Hydro-core construction

Discussion in 'Hydrodyne® Boats' started by MDB1056, Jan 2, 2021.

  1. MDB1056

    MDB1056 New Hydrodyner

    Joined:
    Dec 22, 2017
    Messages:
    5
    Boat Model and Year:
    92 Comp
    I'm trying to learn more about Hydrodyne's construction process for their tournament inboards that they started producing in 1991. Supposedly their construction process used something they called Hydro-core which added something to the lay-up process in the hull, adding strength. A process used in offshore racing boat hulls, but I can't find anything about it. Any help or guidance to other sources that might have history would be appreciated. As Hydrodyne made these boats for 5-6 years I'm expecting someone has information on how they were built. I actually have an old video promotion that includes factory footage that again talks about the process.
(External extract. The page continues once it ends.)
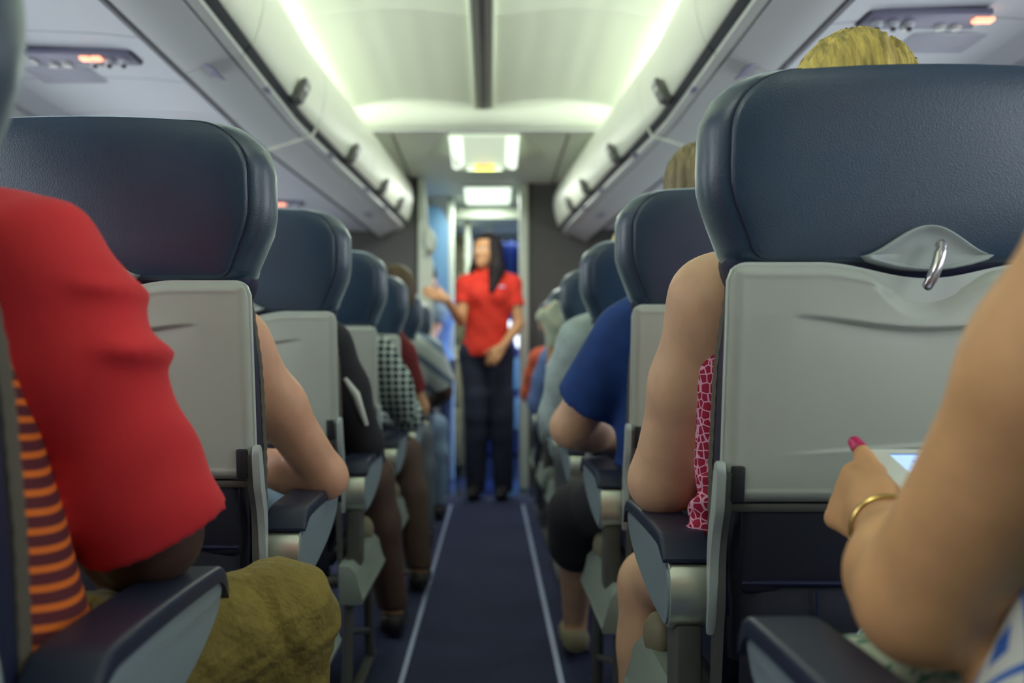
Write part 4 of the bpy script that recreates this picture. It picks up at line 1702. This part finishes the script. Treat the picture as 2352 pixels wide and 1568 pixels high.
# ---- right foreground woman with the tablet ------------------------------------------------
hout = {}
elb = (.338, .76, .650)
wrr = (.400, .985, .668)
r, J = person('person in a blue, green and white diamond print dress, bare arm, holding a tablet', (RX + .02, RY[0]), 'skin_tan', 'diamond', 'diamond',
              head=(.57, .58, 1.24), hair='hair_brown', hairkind='bob', res=.0055, tw=.022,
              arms={'l': dict(sh=(.402, .515, .975), el=elb, wr=wrr), 'r': dict(el=(.74, .70, .70), wr=(.60, .95, .72))},
              torso=dict(pelvis=(.52, .68, .56), waist=(.535, .675, .69), chest=(.57, .56, .86), neck=(.57, .56, 1.06)),
              ru=.060, re=.049, rw=.029, sleeve=0, knees=((.46, 1.02, .50), (.68, 1.02, .50)), trouser_name='skirt', shorts=1.0, shirt_name='dress',
              hands={'l': dict(f=(-.10, .80, .18), s=(.25, .1, 1.0), n=(1, .1, -.2), curl=1.35, sc=.98,
                               thumb=(V3(.12, .80, .46), V3(-.10, .80, .50)), out=hout),
                     'r': dict(f=(-.3, .8, .1), s=(-.6, 0, .8), n=(-.6, 0, -.8), curl=.7)})
tip, tj = hout['tip'], hout['joint']
# painted thumb nail
d = Vector(unit(tip - tj))
nrm = Vector((-.35, -.75, .55))
nrm = (nrm - d * nrm.dot(d)).normalized()
sd_ = d.cross(nrm)
bm = new()
rows = []
for i in range(9):
    t = i / 8
    row = []
    for j in range(9):
        a = math.radians(-62 + 124 * j / 8)
        rr = .0104 - .0022 * t
        wv = 1.0 if t < .75 else math.sqrt(max(.05, 1 - ((t - .75) / .27) ** 2))
        row.append(Vector(tip) - Vector(r.location) + d * (-.008 + .018 * t) + nrm * rr * math.cos(a * wv) + sd_ * rr * math.sin(a * wv))
    rows.append(row)
sheet(bm, rows)
nl = finish(bm, 'thumb_nail', M['nail'], r)
nl.modifiers.new('thick', 'SOLIDIFY').thickness = .001
nl['label'] = 'magenta painted thumb nail'
fw = unit(V3(*wrr) - V3(*elb))
bangle('bracelet', r, V3(*wrr) - fw * .012, fw, .0345, .0022, M['gold'], 1.3)['label'] = 'thin gold bangle'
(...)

Any help appreciated!
     
  2. jim

    jim Hydrodyne 18 Specialist

    Joined:
    Jun 14, 2006
    Messages:
    2,320
    Location:
    FL
    Boat Model and Year:
    77 Dyne 18 I/O converted to Outboard
    research end grain balsa core boat construction.
     
  3. davidfackler

    davidfackler Hydrodyner

    Joined:
    Dec 21, 2012
    Messages:
    13
    Boat Model and Year:
    1971 Hydrodyne
    Ski Team:
    Carlsbad originally
    It's definately wood construction with a heavy duty beam and twin skags. My brother bought this '71 from Carlsbad Boat and Ski Club back in '73. It has a 318 Chrysler Marine engine and a Volva 270 outdrive. It's rated at 225 hp. I had the ignition changed to electronic; I got tired of resetting the points all the time. It's now at my nephews house in Murietta if you are interested in it. Runs perfectly and has the perfect prop that my brother knew about. When you are tacking 3 grand you are going 30 mph.